Nippon manager describes plans for biomass generator

PORT ANGELES — A new steam boiler and turbine generator will make Nippon Paper Industries USA more efficient, cut air pollution by 19 percent and produce 20 megawatts of energy from forest waste, business and civic leaders were told Monday.

The $71 million green energy project will also create 20 permanent jobs, up to 90 construction jobs and help keep existing jobs at the paper mill on Marine Drive, mill manager Harold Norlund told the Port Angeles Regional Chamber of Commerce.

“We believe we’ve got a good project here,” he said.

Norlund detailed the project to an audience of about 100 at the Port Angeles CrabHouse Restaurant.

The cogeneration plant will turn the residue from logging operations — which would otherwise be burned on site or left to rot — into power.

The electricity will be sold to potential customers, including the Clallam Public Utility District.

“We would use the heat from the process for our paper mill and generate electricity,” Norlund said.

“It does generate clean, renewable electricity. We believe it also improves our rural economy.”

Norlund announced the project Aug. 6 after it was approved by the board of directors of Nippon Paper Group, the Tokyo-based parent company.

The project is now in the environmental permitting stage.

The nearly 200-employee Port Angeles mill — which makes paper used for telephone books, other custom paper and newsprint (including the paper on which you’re reading these words) — expects to start construction in November.

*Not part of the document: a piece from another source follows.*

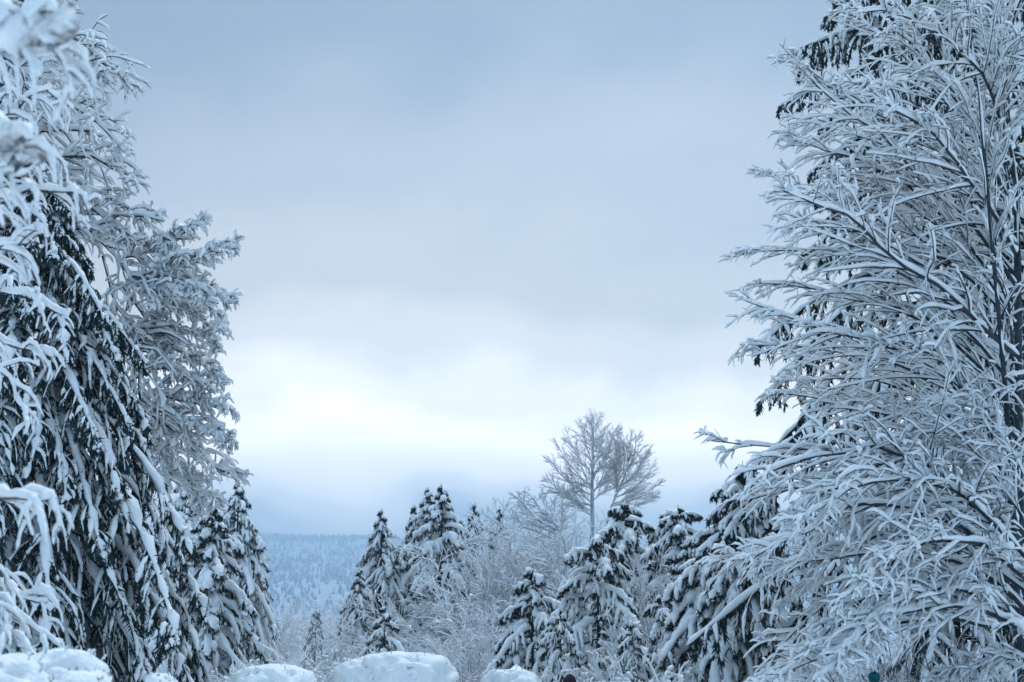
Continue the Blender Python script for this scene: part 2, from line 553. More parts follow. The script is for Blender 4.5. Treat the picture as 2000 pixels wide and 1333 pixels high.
# forest on the far slope: reads as one mass
nt = 11000
yy = 900 + 3400 * rng.random(nt) ** .75
xx = (-.30 + rng.random(nt) ** 1.5 * .75) * yy
zz = hillz(xx, yy)
hh = rng.uniform(4, 8.5, nt) * (.7 + yy / 3500)
rr_ = hh * rng.uniform(.24, .42, nt)
Vs, Fs = [], []
th = np.arange(4) / 4 * 2 * math.pi + .4
off = 0
for tier, (zb, zt, k) in enumerate([(0.05, .62, 1.0), (.45, 1.0, .62)]):
    ring = np.stack([np.cos(th), np.sin(th)], 1)[None] * (rr_ * k)[:, None, None] * rng.uniform(.6, 1.3, (nt, 4, 1))
    R3 = np.concatenate([ring + np.stack([xx, yy], 1)[:, None], (zz + hh * zb)[:, None, None] + (hh * .08)[:, None, None] * rng.normal(0, 1, (nt, 4, 1))], 2)
    top = np.stack([xx, yy, zz + hh * zt], 1)[:, None]
    V = np.concatenate([R3, top], 1).reshape(-1, 3)
    b = np.arange(nt)[:, None, None] * 5
    k_ = np.arange(4)[None, :, None]
    f = np.concatenate([b + k_, b + (k_ + 1) % 4, np.broadcast_to(b + 4, (nt, 4, 1))], 2).reshape(-1, 3)
    Vs.append((V, f, 0))
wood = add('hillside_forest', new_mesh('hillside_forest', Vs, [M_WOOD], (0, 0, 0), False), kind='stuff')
wood['label'] = 'blue hazy snow covered forest on the far hillside'
wood['category'] = 'forest'

hm = bpy.data.materials.new("haze")
hm.use_nodes = True
ht = hm.node_tree
ht.nodes.clear()
ho = N(ht, 'ShaderNodeOutputMaterial')
hv = N(ht, 'ShaderNodeVolumePrincipled')
hv.inputs['Color'].default_value = (.50, .68, .83, 1)
hv.inputs['Density'].default_value = 0.00040
hv.inputs['Anisotropy'].default_value = 0.7
ht.links.new(hv.outputs[0], ho.inputs['Volume'])
hx, hy0, hy1, hz0, hz1 = 6400, -6400, 6900, -2.5, 560
V = np.array([[sx * hx, yy_, zz_] for zz_ in (hz0, hz1) for sx, yy_ in ((-1, hy0), (1, hy0), (1, hy1), (-1, hy1))])
Fb = np.array([[3, 2, 1, 0], [4, 5, 6, 7], [0, 1, 5, 4], [1, 2, 6, 5], [2, 3, 7, 6], [3, 0, 4, 7]])
hz = add('haze', new_mesh('haze', [(V, Fb, 0)], [hm], (0, 0, 0), False), kind='stuff')
hz['label'] = 'thin blue winter haze filling the air toward the hill'
hz['category'] = 'haze'

# ------------------------------------------------------------------ left: big drooping conifer
H = height_at(330, 20)
conifer('drooping_spruce', 'huge drooping conifer filling the left side, long snowy boughs sweeping down to the right', base_at(0, 20), H,
        tprof(H, 20, 0, [(360, 90), (450, 190), (600, 290), (750, 360), (900, 420), (1050, 470), (1200, 500), (1333, 510), (1500, 510)]),
        n1=134, n2=25, a0=(-10, -38), g1=.75, g2=.85, l2=.23, snow=.053, snow1=1.55, needle=(.13, .042), per=42, n3=1, sk=(28, 7), sides=(7, 5), poke=60, rough=.38,
        gap=.32, lump=.8, K1=10, K2=6, flat=.7, azr=(-2.6, 1.2), z0=.02, steep=.8, lift=.5, down=.9)

# left: broadleaf tree with snow-laden limbs reaching right
tl = [
    [(-330, 420, 17), (-180, 120, 16.5), (-40, -20, 16), (60, -10, 15.8), (120, 40, 15.5)],
    [(-330, 500, 17), (-150, 180, 16.2), (20, 60, 15.6), (170, 100, 15.2), (262, 165, 15)],
    [(-330, 560, 17), (-120, 280, 16.6), (40, 190, 16.2), (150, 220, 15.9), (235, 290, 15.8)],
    [(-330, 600, 17), (-100, 300, 15.4), (60, 130, 15.0), (150, 120, 14.9), (210, 190, 14.9)],
    [(-330, 620, 17), (-80, 380, 16.8), (60, 310, 16.8), (180, 320, 16.8), (280, 372, 16.8)],
    [(-330, 700, 17), (-100, 440, 16.8), (60, 390, 17), (210, 390, 17), (330, 470, 17)],
    [(-330, 720, 17), (-60, 470, 17), (110, 410, 17.2), (200, 480, 17.2), (262, 545, 17.3), (290, 585, 17.3)],
    [(240, 505, 17.2), (268, 500, 17.2), (300, 490, 17.2), (345, 465, 17.0), (395, 435, 17)],
    [(255, 540, 17.2), (290, 545, 17), (340, 520, 17), (400, 495, 16.8), (468, 482, 16.8)],
    [(262, 548, 17.2), (300, 545, 17.2), (350, 540, 17.2), (400, 560, 17), (446, 592, 17)],
    [(270, 560, 17.2), (310, 590, 17.4), (350, 600, 17.4), (400, 630, 17.4), (432, 690, 17.4)],
    [(265, 555, 17.2), (300, 575, 17), (345, 570, 16.8), (395, 590, 16.8), (440, 642, 16.8)],
    [(-330, 900, 17), (-40, 680, 17.6), (150, 640, 17.6), (240, 650, 17.6), (330, 690, 17.6)],
    [(-330, 980, 17), (-20, 760, 17.6), (200, 680, 17.6), (252, 692, 17.6), (282, 742, 17.6), (288, 790, 17.6), (335, 840, 17.6), (410, 912, 17.6)],
    [(285, 775, 17.6), (310, 770, 17.6), (340, 780, 17.6), (400, 790, 17.5), (458, 808, 17.5)],
    [(278, 735, 17.6), (310, 720, 17.5), (340, 725, 17.5), (380, 745, 17.5), (412, 765, 17.5)],
    [(300, 805, 17.6), (340, 810, 17.5), (380, 835, 17.5), (420, 850, 17.4), (450, 862, 17.4)],
    [(-330, 1080, 17), (60, 860, 17.8), (240, 812, 17.8), (320, 835, 17.8), (385, 890, 17.8), (455, 925, 17.8)],
    [(250, 815, 17.8), (300, 850, 18.2), (340, 900, 18.2), (370, 950, 18.2), (390, 985, 18.2)],
    [(-330, 300, 17), (-150, 20, 16), (-40, -60, 16), (60, -60, 15.7), (140, -20, 15.5)],
    [(-330, 640, 17), (-120, 480, 15.5), (-20, 440, 15), (70, 460, 14.8), (130, 540, 14.8)],
    [(-330, 740, 17), (-120, 600, 15.8), (-20, 560, 15.4), (70, 590, 15.4), (140, 660, 15.4)],
    [(-330, 700, 17), (-120, 240, 17), (-20, 220, 17), (90, 260, 17), (190, 270, 17)],
    [(200, 500, 17.2), (230, 600, 17.4), (270, 640, 17.4), (330, 650, 17.4), (400, 660, 17.4)],
    [(240, 680, 17.6), (250, 740, 17.8), (262, 790, 17.8), (310, 850, 17.8), (330, 900, 17.8)],
    [(-330, 500, 17), (-100, 200, 17), (0, 120, 17), (90, 110, 17), (190, 130, 17)],
    [(-330, 600, 17), (-60, 400, 17), (60, 350, 17), (170, 400, 17), (260, 470, 17)],
    [(-330, 640, 17), (-60, 470, 17), (60, 450, 17), (200, 430, 17), (330, 430, 17)],
    [(240, 560, 17.4), (280, 620, 17.6), (330, 680, 17.6), (380, 700, 17.6), (425, 745, 17.6)],
    [(250, 820, 17.8), (300, 880, 18), (330, 930, 18), (380, 960, 18), (430, 975, 18)],
    [(-330, 400, 17), (-160, 60, 15), (-60, 40, 14.8), (40, 150, 14.6), (110, 200, 14.6)],
]
DL = 1.36      # the tree stands a few metres behind the conifer
def deep(pp, k=DL):
    return [(-70 + (u + 330) * .32 if (i == 0 and u == -330) else u, v, d * k) for i, (u, v, d) in enumerate(pp)]
tl = [poly(deep(q_), 12) for q_ in tl]
bl = at(-70, 1200, 17 * DL); bl[2] = 0
trunkL = [np.array([bl, at(-75, 1000, 17 * DL), at(-70, 700, 17 * DL), at(-66, 400, 17 * DL), at(-60, -150, 17 * DL)])]
snowy_tree('snowy_broadleaf', 'tall leafless tree behind the huge conifer, thick knobbly snow on limbs reaching over the sky', bl,
           [(t, .17) for t in trunkL], tl, limb_r=.034, twr=.006, n2=29, n3=4, snow=.050, l2=.26, l3=.32, grav2=.18, grav3=.30, sk=(26, 8, 5), sides=(7, 5, 4),
           ang2=42, up2=.12, lump=.55, kink=.016, wig=.2)

# ------------------------------------------------------------------ right: large cedar behind, leafless tree in front, arching shrub
H = height_at(-560, 24.5)
cedar = conifer('weeping_cedar', 'tall dark cedar with hanging curtains of foliage, behind the leafless tree on the right', base_at(1860, 24.5), H,
        tprof(H, 24.5, 1860, [(-400, 90), (-100, 190), (100, 245), (300, 270), (450, 320), (560, 385), (700, 395), (860, 395), (1000, 440), (1150, 480), (1333, 470), (1500, 470)]),
        n1=145, n2=20, trunk_r=.14, a0=(10, -5), g1=.5, g2=1.5, l2=.34, snow=.06, snow1=1.2, needle=(.15, .055), per=76, sk=(16, 6), sides=(6, 4),
        gap=.15, snow_p=1, lump=.55, K1=9, azr=(-3.6, .3), z0=.02, steep=.8, lift=.5, down=1.0)

cedar['height'] = H
place(cedar, 'second dark cedar at the far right edge, glimpsed between the branches of the leafless tree', 2110, 28.5, -480, rot=.9, wk=.9)

tr = [
    [(1985, 330), (1900, 250), (1800, 150), (1710, 60), (1642, 8)],
    [(1985, 560), (1900, 440), (1790, 330), (1650, 215), (1535, 125)],
    [(1985, 480), (1880, 340), (1770, 250), (1660, 190), (1582, 150)],
    [(1988, 600), (1880, 470), (1760, 350), (1640, 300), (1545, 262)],
    [(1988, 540), (1880, 420), (1760, 310), (1640, 250), (1556, 232)],
    [(1990, 640), (1880, 530), (1760, 450), (1640, 390), (1490, 332)],
    [(1990, 700), (1880, 600), (1750, 500), (1640, 420), (1520, 385)],
    [(1990, 760), (1880, 640), (1760, 530), (1600, 480), (1450, 492)],
    [(1990, 720), (1890, 590), (1760, 490), (1640, 445), (1540, 440)],
    [(1990, 820), (1890, 690), (1770, 610), (1640, 570), (1500, 555)],
    [(1990, 860), (1880, 760), (1760, 690), (1600, 640), (1460, 588)],
    [(1990, 900), (1890, 790), (1760, 720), (1600, 680), (1442, 672)],
    [(1990, 950), (1900, 850), (1780, 770), (1660, 735), (1540, 745)],
    [(2000, 1000), (1900, 900), (1780, 830), (1640, 790), (1510, 768)],
    [(2000, 1100), (1880, 990), (1760, 920), (1600, 880), (1382, 858)],
    [(2000, 1060), (1890, 960), (1780, 900), (1640, 890), (1480, 930)],
    [(2005, 1180), (1890, 1060), (1760, 980), (1600, 950), (1450, 985)],
    [(2000, 1130), (1900, 1030), (1780, 960), (1660, 950), (1550, 1010)],
    [(1975, 300), (1935, 190), (1880, 100), (1790, 40), (1690, 25)],
    [(1978, 260), (1950, 140), (1905, 60), (1860, 10), (1790, -40)],
    [(1985, 420), (1930, 300), (1870, 190), (1800, 110), (1740, 60)],
    [(1985, 500), (1900, 370), (1830, 280), (1740, 210), (1680, 160)],
    [(1985, 640), (1900, 500), (1820, 430), (1720, 370), (1620, 340)],
    [(1995, 1120), (1910, 1000), (1830, 930), (1720, 910), (1590, 940)],
    [(2000, 1180), (1920, 1060), (1840, 1010), (1720, 1000), (1600, 1050)],
    [(1965, 100), (1990, 0), (2030, -60), (2070, -100), (2120, -120)],
    [(1975, 300), (2010, 200), (2050, 100), (2110, 40), (2160, 20)],
    [(1985, 600), (2020, 480), (2060, 380), (2110, 300), (2160, 260)],
    [(1990, 900), (2020, 780), (2060, 700), (2110, 640), (2170, 620)],
    [(1980, 700), (1960, 560), (1930, 430), (1890, 320), (1850, 230)],
    [(1985, 900), (1950, 760), (1900, 640), (1850, 560), (1780, 500)],
    [(1990, 1040), (1950, 900), (1900, 800), (1850, 720), (1770, 660)],
    [(1970, 200), (1940, 60), (1910, -40), (1880, -120), (1840, -180)],
    [(1980, 420), (1955, 300), (1960, 180), (1950, 80), (1930, -20)],
]
limbs = []
for i, p in enumerate(tr):
    dd = rng.uniform(-3.0, 1.8) if i not in (1, 7, 14) else rng.uniform(-1.2, .2)
    n = len(p)
    w_ = np.linspace(0, 1, n) ** .8
    limbs.append(poly([(u, v, 15.5 + dd * w_[k]) for k, (u, v) in enumerate(p)], 12))
br = at(1995, 1200, 15.5); br[2] = 0
ts = [(np.array([br, at(1992, 1100, 15.5), at(1990, 800, 15.5), at(1982, 400, 15.5), at(1960, 100, 15.5), at(1955, -200, 15.5)]), .062),
      (np.array([br + [.12, .1, 0], at(2015, 1000, 15.8), at(2005, 700, 15.9), at(2020, 300, 15.9), at(2040, -100, 15.9)]), .05),
      (np.array([br + [-.1, -.05, 0], at(1985, 1150, 15.2), at(1968, 850, 15.0), at(1950, 600, 14.8), at(1925, 350, 14.6), at(1900, 100, 14.5), at(1890, -60, 14.5)]), .036)]
snowy_tree('snowy_broadleaf', 'leafless many-stemmed tree on the right, snow-coated branches fanning left across the cedar', br, ts, limbs,
           limb_r=.021, n2=28, n3=5, snow=.0225, lift=.82, twr=.004, l2=.34, l3=.18, grav2=.14, grav3=.18, sk=(40, 10, 4), sides=(7, 5, 5), ang2=26, ang3=40,
           lump=.5, t02=.1, up2=.03, wig=.10, kink=.010, gap=.10)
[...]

The target launch of the generator is mid-2012.

Once the project is up and running, half of the power used at the paper mill will come from biomass, Norlund said.

The other half will come from hydropower through Bonneville Power Administration.

Demand for energy continues to rise as the population grows, Norlund said, and the U.S. population is expected to swell from 309 million to 335 million by 2020 and 420 million by 2050.

Washington voters approved a ballot initiative in 2006 that requires power companies to obtain 15 percent of their energy from renewable sources by 2020.

Nippon’s project includes the shutdown of an existing boiler and replacing it with the biomass boiler.

It plans two 5,000-square-foot buildings to house the boiler and turbine generator, as well a 3,000-square-foot building to house air pollution control equipment.

Fuel for the turbine will be stored in a 14,000-square-foot triangular building.

An air quality advocacy group in Jefferson County has raised questions about the proposed installation of a similar cogeneration incinerator that burns wood chips at the Port Townsend Paper Corp. mill.

“We all know there’s questions here on biomass neutrality,” Norlund said.

“Most scientists do consider carbon dioxide from biomass to be carbon neutral because it’s a quick cycle.

“The debate on neutrality is ongoing at the state, national and local levels. But if you just go back to the basic question: What are viable alternatives to fossil fuels?”

Biomass is more reliable than solar, wind and geothermal sources, Norlund said, before reading statements in support of biomass from the California Public Utilities Commission and the Environmental Protection Agency.

Citing data from the Department of Natural Resources, Norlund said 30,000 tons of forest products are burned in Clallam County every year.

“This would be burning it in a controlled environment and getting some benefit out of it,” he said.